‘Jetson Bill’ Will Help Flying Cars Share the Road

Jul 31, 2020

Flying cars were given a big assist when New Hampshire Gov. Chris Sununu signed what has been nicknamed the Jetson Bill, along with other transportation-related legislation included in a package passed recently.

The bill package included wording to allow roadable aircraft—often called flying cars—a clear method of state registration, allowing their use on state roads and highways. While roadable aircraft can drive on highways, their purpose is mostly to fly from airport to airport.

“Having two sets of rules (air and ground) for this category of vehicle would put a significant burden on manufacturers and make for a confusing integration of roadable aircraft into the highway system,” said Sam Bousfield, CEO of Samson Sky, a company developing a flying car.

Bousfield’s company is one of three that provided industry input to New Hampshire’s House Transportation Committee. Other stakeholders included Terrafugia, who is currently testing at Nashua, and PAL-V, a Dutch company with a U.S. office at the Manchester-Boston Airport.

As aircraft are already required to have a rigorous annual inspection by an aircraft mechanic, the new law simplifies ground registration of flying cars once registered with the FAA. After the FAA has issued a tail number, commonly called an “N” number, the new law allows the vehicle to be registered with New Hampshire for road use by paying a set fee, requiring no further compliances from the state.
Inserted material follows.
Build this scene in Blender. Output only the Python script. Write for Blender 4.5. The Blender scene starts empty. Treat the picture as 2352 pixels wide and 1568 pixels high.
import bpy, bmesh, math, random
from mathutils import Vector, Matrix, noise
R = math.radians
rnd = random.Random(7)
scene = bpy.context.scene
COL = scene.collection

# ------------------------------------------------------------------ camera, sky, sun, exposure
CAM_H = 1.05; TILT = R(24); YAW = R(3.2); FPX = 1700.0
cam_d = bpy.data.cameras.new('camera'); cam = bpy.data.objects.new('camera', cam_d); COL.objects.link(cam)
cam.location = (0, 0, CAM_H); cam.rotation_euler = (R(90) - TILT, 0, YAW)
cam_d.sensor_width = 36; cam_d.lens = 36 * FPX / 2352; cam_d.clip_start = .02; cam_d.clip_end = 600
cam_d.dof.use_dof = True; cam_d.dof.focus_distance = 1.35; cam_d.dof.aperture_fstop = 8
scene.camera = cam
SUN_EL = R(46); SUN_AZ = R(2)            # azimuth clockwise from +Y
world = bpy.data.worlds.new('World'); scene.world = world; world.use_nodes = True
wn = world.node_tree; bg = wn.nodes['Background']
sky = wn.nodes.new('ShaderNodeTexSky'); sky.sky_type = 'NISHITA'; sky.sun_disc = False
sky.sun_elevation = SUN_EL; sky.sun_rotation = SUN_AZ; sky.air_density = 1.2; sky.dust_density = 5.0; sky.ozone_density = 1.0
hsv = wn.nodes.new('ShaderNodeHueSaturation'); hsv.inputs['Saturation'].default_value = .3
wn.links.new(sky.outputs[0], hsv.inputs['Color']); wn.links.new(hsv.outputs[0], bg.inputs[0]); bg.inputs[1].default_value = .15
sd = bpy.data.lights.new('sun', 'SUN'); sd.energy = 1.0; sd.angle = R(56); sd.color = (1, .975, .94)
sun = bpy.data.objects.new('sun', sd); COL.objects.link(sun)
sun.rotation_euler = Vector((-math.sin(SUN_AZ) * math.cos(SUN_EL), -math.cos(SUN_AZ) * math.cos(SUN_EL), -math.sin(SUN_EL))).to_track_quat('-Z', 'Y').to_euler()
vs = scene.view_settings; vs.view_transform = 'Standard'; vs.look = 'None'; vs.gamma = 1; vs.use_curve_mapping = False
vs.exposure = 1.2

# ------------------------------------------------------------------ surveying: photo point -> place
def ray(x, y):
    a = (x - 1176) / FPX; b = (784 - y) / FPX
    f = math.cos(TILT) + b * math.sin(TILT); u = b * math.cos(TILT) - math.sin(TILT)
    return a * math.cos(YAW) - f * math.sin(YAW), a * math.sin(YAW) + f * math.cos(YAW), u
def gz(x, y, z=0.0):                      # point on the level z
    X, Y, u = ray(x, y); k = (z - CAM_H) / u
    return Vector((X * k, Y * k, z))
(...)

Drivers of roadable aircraft are required to adhere to the rules of the road while driving, the same as any other car, truck, bicycle, motorcycle or farm vehicle.

“This is landmark legislation, and places New Hampshire at the leading edge of incorporating roadable aircraft into a state transportation system,” said Bousfield.

The Jetson Bill was sponsored by Rep. Steve Smith (R-Sullivan) and co-sponsored by Sen. David Watters (D-Dover) with bi-partisan support.

The Switchblade flying sports car is classified as a motorcycle by the U.S. Department of Transportation, but the Samson Sky team likes to call it a flying sports car because of its high performance, the company says. The engine is a turbocharged, lightweight, 200-hp liquid-cooled V-4 that is capable of 0-60 mph in 6.5 seconds with a top speed of 125 mph. In the air it is designed to cruise at 160 mph, with a top speed of up to 190 mph and a range of 500 miles.